La inserción indiscutida de España en la UE –con lo que comporta de cesión de soberanía- sigue significando mucho más una garantía para nuestro orden constitucional y para la superación del aislacionismo de nuestro país que un problema de identidad nacional como ocurre en otros Estados que ha desarrollado peligrosos anticuerpos soberanistas respecto de la unidad europea. La adhesión española a las jurisdicciones continentales (el Tribunal de Justicia de Luxemburgo y el de Derechos Humanos de Estrasburgo, vinculado al Consejo de Europa y al Convenio que los ampara), así como el principio de primacía de la integridad territorial de los Estados miembros solo susceptible de alteración de acuerdo con los procedimientos legales nacionales, significa para España una seguridad prácticamente absoluta de que el propósito secesionista del independentismo catalán no será legitimado internacionalmente y, por el contrario, que la unidad de España será avalada por los socios de la Unión.

Europa parece incubar dos graves peligros: el regreso de los nacionalismos y, como consecuencia, el populismo de carácter integrista y nativista. La permanencia de la hegemonía de las fuerzas conservadoras, socialdemócratas y liberales en el Parlamento Europeo tras las últimas elecciones del 26 de mayo –España hizo una gran aportación al socialismo y a los populares a través del PSOE y del PP- revitaliza seguridades fragilizadas por la emergencia de fuerzas políticas centrífugas que no han prosperado electoralmente como se suponía, apuntándose un robustecimiento de las formaciones verdes y liberales. En ese marco europeo, el nombramiento de Josep Borrell como Alto Representante de la Unión para la Relaciones Exteriores y de Defensa, proporciona a nuestro país un protagonismo decaído en los últimos años y que se comenzó a remontar con la designación de Luis de Guindos como vicepresidente del Banco Central Europeo.

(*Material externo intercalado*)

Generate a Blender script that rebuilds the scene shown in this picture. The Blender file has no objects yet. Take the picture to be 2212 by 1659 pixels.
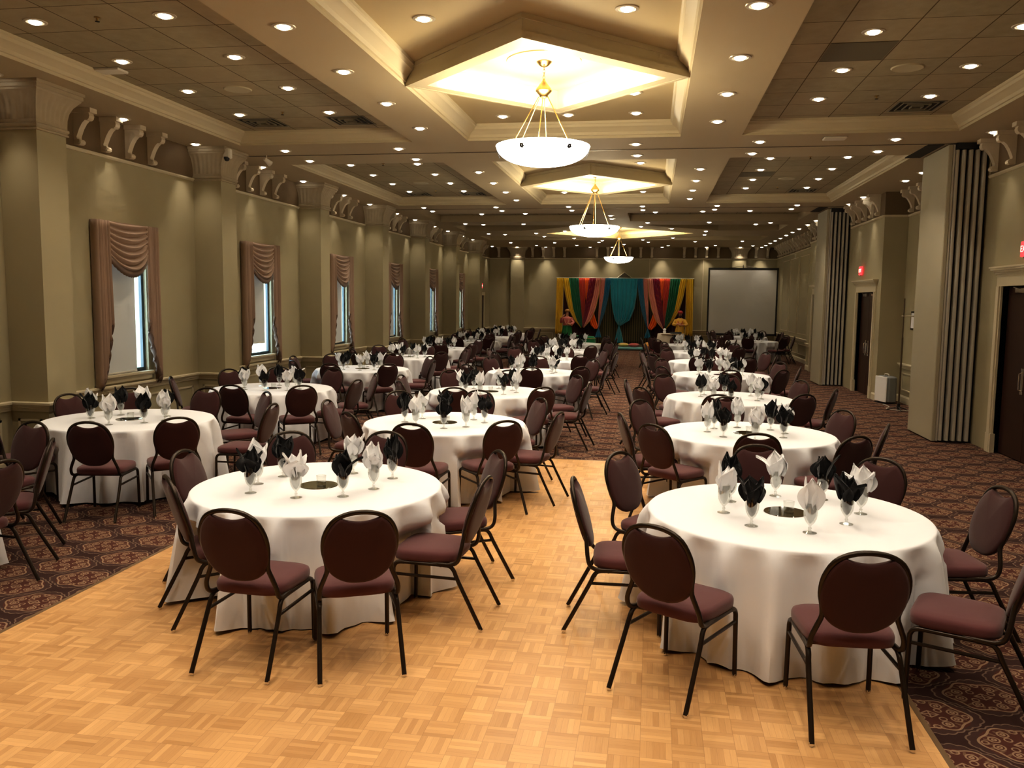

Aunque la situación política interna española sea problemática, la relación de su sociedad con el propósito de la Unión Europea sigue siendo sólido, el espectro de fuerzas políticas persiste favorable a nuestra permanencia vigorosa en ese espacio común y aumenta nuestra importancia, en términos políticos y económicos, tras la decisión británica de regresar a las brumas atlánticas y por la desorientación populista de una Italia que en pocos años parece haber perdido el norte. Por lo demás, la sustitución del liderazgo de Angela Merkel por el de Enmanuel Macron, garantiza que a una socialcristiana de largo recorrido le sustituirá un liberal heterodoxo con vocación renovadora. Mientras, España, sin fobias ni escepticismos, seguirá militando en la orteguiana creencia de que Europa es una solución aunque la nación haya dejado de ser, al modo del pesimismo noventayochista, un problema aunque otros de distinta escala y naturaleza tampoco le falten.